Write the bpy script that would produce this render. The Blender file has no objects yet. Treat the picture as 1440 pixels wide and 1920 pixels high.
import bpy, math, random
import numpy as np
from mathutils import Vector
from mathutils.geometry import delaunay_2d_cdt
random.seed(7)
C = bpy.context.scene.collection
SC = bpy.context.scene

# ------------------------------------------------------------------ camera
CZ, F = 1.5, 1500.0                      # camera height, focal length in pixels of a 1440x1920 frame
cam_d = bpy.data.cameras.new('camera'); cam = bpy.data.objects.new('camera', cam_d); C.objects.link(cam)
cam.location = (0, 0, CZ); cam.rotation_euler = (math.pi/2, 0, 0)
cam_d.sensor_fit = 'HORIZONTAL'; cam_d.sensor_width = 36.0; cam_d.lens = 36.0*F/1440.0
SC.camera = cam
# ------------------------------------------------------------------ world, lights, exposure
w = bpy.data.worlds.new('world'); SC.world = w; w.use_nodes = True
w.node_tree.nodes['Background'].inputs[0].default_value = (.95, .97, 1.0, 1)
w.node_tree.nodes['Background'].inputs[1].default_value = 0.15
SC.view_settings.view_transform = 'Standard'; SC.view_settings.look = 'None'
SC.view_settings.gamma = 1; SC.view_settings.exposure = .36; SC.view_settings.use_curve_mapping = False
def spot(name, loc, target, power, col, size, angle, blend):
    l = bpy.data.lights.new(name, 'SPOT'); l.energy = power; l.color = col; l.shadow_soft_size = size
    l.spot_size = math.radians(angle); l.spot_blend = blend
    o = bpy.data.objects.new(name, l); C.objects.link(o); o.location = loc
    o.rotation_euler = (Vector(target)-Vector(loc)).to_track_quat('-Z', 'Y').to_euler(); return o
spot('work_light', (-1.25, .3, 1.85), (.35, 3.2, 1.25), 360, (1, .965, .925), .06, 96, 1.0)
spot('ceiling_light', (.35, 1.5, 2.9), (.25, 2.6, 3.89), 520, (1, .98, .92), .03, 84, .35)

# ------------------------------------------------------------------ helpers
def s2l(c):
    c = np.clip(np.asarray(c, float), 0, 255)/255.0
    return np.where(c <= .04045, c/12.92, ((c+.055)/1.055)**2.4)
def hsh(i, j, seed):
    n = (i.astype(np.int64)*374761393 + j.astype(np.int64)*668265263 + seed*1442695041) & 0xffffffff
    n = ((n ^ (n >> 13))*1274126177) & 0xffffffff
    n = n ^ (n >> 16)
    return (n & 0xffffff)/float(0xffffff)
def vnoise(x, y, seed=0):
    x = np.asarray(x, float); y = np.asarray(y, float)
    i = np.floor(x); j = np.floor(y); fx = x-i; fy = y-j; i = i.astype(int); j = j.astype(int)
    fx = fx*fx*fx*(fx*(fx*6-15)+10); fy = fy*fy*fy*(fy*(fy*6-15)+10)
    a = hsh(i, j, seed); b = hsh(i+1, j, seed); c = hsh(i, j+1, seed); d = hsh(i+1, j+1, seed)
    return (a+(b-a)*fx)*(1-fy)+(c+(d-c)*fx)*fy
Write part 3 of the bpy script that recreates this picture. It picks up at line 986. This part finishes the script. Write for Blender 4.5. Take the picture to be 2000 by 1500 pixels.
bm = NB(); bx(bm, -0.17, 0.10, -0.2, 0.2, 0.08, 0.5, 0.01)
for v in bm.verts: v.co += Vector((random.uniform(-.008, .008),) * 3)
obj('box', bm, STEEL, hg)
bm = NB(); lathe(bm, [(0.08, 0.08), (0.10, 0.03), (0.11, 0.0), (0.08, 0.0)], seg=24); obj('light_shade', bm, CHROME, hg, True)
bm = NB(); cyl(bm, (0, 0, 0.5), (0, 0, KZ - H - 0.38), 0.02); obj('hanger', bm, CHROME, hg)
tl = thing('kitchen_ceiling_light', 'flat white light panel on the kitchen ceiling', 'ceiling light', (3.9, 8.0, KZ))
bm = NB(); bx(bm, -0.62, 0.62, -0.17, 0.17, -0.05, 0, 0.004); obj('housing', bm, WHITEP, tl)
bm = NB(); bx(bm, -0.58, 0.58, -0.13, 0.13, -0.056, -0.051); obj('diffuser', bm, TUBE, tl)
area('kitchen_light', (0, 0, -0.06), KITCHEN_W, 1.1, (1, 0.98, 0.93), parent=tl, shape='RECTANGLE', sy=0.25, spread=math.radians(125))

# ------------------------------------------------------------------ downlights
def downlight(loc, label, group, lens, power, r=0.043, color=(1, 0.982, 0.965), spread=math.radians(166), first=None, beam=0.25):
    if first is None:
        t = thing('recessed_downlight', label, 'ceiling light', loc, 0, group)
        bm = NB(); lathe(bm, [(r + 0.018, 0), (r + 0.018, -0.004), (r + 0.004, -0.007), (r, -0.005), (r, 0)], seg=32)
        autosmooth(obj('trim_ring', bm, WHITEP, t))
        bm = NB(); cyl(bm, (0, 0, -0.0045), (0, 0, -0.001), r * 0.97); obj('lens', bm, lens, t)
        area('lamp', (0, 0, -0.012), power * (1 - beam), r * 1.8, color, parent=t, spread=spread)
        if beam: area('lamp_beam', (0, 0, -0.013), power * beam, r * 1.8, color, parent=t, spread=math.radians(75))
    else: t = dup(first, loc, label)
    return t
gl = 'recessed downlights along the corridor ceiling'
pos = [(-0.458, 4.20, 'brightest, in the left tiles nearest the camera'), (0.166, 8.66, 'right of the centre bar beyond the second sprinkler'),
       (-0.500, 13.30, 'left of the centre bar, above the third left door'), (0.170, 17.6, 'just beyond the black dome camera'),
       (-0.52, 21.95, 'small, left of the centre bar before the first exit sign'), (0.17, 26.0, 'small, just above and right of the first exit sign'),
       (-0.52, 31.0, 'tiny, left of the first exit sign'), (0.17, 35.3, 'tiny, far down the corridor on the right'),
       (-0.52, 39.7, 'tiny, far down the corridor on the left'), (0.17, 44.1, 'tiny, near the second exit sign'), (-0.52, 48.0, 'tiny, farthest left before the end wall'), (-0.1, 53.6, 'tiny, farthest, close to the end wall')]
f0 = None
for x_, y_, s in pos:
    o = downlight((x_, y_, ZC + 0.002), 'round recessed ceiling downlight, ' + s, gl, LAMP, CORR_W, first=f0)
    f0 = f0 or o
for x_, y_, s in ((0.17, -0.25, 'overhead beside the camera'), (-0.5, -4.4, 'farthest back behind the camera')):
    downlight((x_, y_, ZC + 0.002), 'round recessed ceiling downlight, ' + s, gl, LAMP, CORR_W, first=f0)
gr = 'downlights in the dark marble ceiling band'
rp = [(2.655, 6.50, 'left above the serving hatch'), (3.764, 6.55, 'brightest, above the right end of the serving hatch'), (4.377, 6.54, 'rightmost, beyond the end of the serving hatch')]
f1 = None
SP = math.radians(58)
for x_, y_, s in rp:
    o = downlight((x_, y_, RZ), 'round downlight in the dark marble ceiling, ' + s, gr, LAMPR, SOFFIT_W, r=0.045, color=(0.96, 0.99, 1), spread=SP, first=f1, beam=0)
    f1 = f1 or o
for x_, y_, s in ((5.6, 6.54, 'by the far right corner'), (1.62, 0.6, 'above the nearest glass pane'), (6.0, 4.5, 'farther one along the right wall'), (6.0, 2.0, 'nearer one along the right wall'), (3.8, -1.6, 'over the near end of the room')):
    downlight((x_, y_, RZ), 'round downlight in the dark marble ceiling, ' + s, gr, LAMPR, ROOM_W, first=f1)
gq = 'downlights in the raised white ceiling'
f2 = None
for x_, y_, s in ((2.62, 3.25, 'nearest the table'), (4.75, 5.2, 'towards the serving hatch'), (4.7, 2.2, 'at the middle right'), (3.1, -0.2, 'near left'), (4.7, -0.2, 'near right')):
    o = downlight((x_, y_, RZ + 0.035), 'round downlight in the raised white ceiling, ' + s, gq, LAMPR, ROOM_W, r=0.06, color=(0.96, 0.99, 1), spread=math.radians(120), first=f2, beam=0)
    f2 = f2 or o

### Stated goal
Transcribe only, please, the lines from the first line of the records through the line with "SC = bpy.context.scene". Both of those lines are included.

### Task solution
Write the bpy script that would produce this render. The Blender file has no objects yet. Treat the picture as 1440 pixels wide and 1920 pixels high.
import bpy, math, random
import numpy as np
from mathutils import Vector
from mathutils.geometry import delaunay_2d_cdt
random.seed(7)
C = bpy.context.scene.collection
SC = bpy.context.scene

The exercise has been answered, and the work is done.